In my heart I was certain that Aleksei Kazannik knew about my case and that he would personally dismiss it as soon as the guilty verdict arrived at the Attorney General’s Office. Of course, as a scientist who was used to handling numbers I realized that such an outcome wasn’t 100% guaranteed. However, it seemed to me that any other outcome in my case would be unnatural, considering the complex political situation taking shape at the time.
I was very worried and nervous about the wording of the Convention on the Prohibition of Chemical Weapons and the potential for circumventing it. It also seemed to me that although my case became widely recognized because of the violation of basic human rights, the essence of my concerns as expressed in my public statements had not received adequate coverage. I thought about making another statement to the press and drawing the attention of specialists in the West to the issue of chemical weapons. Looking back, again I see how naive I was.
CHAPTER 21
The KGB Prepares for a Closed Trial
After the November holidays I was summoned once more to the Investigation Department. A document was waiting for my signature, confirming that I had read the case in its entirety. Leaving the department, I bid farewell to Investigator Shkarin (he had been awarded the rank of major by that time), and I offered him my hand for the first time. I even told him that he wasn’t the worst investigator, because I had never heard any insulting words from him, and there had been no attempts to provoke me to take irresponsible actions. He seemed pleased, and I tried to imagine how disappointed he would be when the Attorney General didn’t sign off on his work, but cancelled it with a flourish.

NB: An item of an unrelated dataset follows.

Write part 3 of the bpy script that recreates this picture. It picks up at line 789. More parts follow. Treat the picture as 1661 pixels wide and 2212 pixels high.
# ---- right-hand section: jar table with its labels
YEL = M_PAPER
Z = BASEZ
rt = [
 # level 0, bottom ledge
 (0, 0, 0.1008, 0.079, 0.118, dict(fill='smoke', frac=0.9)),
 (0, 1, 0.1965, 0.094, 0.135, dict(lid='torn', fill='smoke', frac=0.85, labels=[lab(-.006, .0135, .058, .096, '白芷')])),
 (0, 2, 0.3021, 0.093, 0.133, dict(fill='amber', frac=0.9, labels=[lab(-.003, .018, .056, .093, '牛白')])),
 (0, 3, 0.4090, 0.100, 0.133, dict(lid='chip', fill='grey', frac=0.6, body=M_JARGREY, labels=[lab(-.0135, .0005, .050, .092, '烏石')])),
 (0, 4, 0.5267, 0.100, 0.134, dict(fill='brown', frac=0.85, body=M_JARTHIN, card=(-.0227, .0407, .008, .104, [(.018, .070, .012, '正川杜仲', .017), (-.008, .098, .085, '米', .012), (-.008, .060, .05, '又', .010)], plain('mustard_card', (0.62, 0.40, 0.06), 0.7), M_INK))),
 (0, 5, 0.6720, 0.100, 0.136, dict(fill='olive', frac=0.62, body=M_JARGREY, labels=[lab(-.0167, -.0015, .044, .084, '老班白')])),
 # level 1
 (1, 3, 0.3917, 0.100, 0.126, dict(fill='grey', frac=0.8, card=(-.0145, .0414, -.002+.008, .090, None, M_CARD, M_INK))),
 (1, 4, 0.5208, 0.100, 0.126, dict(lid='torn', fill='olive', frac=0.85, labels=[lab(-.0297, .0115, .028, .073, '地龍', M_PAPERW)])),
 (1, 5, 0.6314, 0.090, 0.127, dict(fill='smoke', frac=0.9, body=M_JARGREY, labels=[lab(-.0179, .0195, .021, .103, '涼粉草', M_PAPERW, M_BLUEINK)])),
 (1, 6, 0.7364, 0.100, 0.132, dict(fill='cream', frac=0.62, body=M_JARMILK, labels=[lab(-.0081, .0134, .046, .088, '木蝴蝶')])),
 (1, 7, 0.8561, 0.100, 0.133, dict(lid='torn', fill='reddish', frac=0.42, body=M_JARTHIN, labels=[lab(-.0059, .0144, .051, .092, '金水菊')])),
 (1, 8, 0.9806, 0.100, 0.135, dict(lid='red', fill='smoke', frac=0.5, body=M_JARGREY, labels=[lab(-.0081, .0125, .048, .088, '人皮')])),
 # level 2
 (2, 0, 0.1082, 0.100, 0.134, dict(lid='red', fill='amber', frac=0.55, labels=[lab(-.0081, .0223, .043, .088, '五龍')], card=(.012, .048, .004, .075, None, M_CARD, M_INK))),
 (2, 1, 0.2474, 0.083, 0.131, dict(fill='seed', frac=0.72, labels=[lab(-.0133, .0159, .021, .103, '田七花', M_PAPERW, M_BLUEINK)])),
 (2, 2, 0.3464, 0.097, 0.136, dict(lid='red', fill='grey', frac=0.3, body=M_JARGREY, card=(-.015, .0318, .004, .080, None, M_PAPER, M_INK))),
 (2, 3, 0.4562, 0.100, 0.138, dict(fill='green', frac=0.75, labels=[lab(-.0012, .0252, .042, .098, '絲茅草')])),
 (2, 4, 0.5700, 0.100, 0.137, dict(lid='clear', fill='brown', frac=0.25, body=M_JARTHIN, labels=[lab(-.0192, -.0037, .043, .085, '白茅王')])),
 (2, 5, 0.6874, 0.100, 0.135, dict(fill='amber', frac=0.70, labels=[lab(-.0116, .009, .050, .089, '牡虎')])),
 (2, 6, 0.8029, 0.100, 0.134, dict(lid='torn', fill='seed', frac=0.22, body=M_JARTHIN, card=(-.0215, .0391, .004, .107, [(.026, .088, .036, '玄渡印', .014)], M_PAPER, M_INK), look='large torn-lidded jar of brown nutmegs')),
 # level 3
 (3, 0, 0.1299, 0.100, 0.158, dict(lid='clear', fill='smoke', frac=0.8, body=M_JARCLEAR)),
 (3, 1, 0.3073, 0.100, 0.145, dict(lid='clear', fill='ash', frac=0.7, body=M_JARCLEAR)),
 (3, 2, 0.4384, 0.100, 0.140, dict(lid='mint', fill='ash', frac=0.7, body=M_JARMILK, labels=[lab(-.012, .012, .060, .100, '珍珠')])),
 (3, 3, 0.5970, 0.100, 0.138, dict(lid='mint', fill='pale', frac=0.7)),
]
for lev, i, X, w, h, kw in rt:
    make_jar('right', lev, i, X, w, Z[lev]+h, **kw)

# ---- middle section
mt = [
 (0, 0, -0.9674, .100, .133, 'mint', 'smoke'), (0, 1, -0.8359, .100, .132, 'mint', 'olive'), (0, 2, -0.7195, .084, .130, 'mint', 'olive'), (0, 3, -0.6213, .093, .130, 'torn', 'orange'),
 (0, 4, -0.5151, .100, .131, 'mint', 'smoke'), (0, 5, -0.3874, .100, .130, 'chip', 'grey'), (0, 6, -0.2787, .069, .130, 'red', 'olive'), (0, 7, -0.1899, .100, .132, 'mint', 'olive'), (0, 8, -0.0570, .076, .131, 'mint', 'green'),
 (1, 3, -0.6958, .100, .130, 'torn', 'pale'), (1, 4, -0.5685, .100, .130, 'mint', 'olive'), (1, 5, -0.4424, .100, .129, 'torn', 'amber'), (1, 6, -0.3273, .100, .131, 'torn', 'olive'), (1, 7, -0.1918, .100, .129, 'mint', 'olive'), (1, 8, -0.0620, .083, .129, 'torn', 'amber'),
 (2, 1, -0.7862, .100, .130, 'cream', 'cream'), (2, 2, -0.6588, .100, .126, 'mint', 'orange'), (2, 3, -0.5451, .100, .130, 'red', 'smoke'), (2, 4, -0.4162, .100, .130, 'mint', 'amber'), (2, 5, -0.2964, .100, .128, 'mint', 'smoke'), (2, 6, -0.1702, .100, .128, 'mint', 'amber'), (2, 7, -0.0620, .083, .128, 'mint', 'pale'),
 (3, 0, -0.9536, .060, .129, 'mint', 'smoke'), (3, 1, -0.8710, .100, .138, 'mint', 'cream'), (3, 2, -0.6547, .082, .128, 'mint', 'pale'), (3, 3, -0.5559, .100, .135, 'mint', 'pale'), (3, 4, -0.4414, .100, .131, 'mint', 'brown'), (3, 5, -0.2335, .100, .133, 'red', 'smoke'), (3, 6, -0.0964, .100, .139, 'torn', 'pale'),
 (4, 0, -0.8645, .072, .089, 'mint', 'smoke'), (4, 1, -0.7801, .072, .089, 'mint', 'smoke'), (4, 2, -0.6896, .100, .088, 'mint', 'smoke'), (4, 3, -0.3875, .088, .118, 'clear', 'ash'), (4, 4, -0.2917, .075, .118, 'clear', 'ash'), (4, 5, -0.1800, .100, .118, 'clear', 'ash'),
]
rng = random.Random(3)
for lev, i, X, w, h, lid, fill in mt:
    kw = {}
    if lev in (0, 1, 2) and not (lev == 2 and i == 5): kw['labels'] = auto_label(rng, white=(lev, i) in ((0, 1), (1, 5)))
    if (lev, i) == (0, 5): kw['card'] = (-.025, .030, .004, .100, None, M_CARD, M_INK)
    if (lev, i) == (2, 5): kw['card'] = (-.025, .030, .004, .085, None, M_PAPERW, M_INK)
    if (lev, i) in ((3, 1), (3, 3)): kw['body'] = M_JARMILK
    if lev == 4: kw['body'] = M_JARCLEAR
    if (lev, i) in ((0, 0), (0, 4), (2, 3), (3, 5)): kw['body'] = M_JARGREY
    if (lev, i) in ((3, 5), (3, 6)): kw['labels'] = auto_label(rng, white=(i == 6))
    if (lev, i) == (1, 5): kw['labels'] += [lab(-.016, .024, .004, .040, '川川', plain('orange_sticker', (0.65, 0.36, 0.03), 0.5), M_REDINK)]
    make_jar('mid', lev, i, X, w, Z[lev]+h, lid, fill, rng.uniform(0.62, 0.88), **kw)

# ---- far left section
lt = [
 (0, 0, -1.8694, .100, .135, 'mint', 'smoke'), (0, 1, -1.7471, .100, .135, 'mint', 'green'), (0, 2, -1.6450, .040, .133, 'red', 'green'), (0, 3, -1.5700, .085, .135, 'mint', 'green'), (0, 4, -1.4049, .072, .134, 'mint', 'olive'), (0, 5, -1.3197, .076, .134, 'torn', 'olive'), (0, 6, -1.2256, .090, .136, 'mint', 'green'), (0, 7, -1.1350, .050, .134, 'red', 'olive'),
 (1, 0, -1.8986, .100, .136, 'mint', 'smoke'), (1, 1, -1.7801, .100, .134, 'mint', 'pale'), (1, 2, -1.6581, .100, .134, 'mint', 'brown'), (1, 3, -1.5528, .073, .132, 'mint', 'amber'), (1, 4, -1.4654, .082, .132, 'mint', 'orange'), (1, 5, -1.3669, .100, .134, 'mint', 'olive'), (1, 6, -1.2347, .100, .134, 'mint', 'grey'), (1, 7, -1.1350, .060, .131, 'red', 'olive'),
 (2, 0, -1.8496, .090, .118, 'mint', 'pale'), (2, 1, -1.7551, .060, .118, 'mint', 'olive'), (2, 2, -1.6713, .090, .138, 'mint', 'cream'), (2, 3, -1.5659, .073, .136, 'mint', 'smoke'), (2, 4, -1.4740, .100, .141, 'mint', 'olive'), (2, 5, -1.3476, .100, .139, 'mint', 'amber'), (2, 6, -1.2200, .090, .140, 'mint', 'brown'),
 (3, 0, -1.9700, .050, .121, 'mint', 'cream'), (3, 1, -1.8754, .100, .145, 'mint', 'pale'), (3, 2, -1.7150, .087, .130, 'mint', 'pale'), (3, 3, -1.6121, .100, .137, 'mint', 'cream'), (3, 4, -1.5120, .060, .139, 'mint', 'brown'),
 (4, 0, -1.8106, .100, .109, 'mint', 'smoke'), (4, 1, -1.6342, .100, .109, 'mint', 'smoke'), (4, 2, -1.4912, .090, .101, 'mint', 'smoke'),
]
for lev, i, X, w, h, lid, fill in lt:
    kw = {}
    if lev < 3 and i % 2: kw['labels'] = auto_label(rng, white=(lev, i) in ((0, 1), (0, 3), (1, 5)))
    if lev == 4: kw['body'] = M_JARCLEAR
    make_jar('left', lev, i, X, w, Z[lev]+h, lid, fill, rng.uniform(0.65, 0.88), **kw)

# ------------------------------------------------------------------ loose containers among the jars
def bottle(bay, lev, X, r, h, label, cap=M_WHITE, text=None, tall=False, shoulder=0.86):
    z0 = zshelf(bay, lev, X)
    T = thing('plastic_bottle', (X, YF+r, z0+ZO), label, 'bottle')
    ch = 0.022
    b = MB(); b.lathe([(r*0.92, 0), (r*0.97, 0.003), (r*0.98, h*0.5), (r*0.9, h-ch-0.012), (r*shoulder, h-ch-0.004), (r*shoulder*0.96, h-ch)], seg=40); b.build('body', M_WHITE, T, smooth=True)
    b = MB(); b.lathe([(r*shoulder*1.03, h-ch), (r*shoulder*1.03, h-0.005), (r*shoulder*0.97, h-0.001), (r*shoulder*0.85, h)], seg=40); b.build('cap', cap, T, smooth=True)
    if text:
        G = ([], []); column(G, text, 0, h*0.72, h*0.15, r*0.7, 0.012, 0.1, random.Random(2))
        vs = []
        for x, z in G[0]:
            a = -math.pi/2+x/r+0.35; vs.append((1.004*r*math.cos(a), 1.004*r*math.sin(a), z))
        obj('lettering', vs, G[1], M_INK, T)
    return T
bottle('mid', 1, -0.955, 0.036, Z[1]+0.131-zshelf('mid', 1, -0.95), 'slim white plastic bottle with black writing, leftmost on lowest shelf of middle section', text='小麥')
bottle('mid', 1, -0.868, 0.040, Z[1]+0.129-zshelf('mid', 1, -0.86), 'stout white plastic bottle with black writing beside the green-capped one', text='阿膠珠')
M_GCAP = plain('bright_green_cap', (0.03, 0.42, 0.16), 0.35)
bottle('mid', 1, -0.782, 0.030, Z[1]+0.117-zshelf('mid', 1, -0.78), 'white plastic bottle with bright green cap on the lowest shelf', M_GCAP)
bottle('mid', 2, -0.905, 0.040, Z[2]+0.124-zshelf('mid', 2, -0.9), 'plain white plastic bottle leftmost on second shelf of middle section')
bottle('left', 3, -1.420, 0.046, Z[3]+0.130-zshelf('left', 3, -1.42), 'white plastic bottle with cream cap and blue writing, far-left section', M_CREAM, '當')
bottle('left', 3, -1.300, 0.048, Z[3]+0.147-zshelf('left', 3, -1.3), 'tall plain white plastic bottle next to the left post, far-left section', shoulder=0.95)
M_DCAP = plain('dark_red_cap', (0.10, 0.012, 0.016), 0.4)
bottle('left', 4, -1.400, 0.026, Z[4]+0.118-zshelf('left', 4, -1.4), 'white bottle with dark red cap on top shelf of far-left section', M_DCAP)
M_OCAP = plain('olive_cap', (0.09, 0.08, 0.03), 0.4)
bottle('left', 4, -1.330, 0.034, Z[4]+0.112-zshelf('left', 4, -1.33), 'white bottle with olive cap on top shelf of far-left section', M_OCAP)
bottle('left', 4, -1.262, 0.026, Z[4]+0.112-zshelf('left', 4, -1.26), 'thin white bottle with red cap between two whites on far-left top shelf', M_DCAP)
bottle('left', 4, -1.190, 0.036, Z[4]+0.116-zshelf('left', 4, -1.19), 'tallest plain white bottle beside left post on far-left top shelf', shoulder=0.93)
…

At the end of November of 1993, Aleksander Asnis called to say I was to go with him to a department of the Attorney General’s Office on Kuznetsky Most (Bridge). I thought that would be the long-awaited end to my ordeal. I was sure that we had been summoned so they could hand us the decision about the termination of my case. We met near the Kuznetsky Most Metro Station and quickly reached the Attorney General’s Office. I noticed that my lawyer didn’t look particularly triumphant, but Aleksander Asnis was always serious. His face seldom expressed any emotions at all.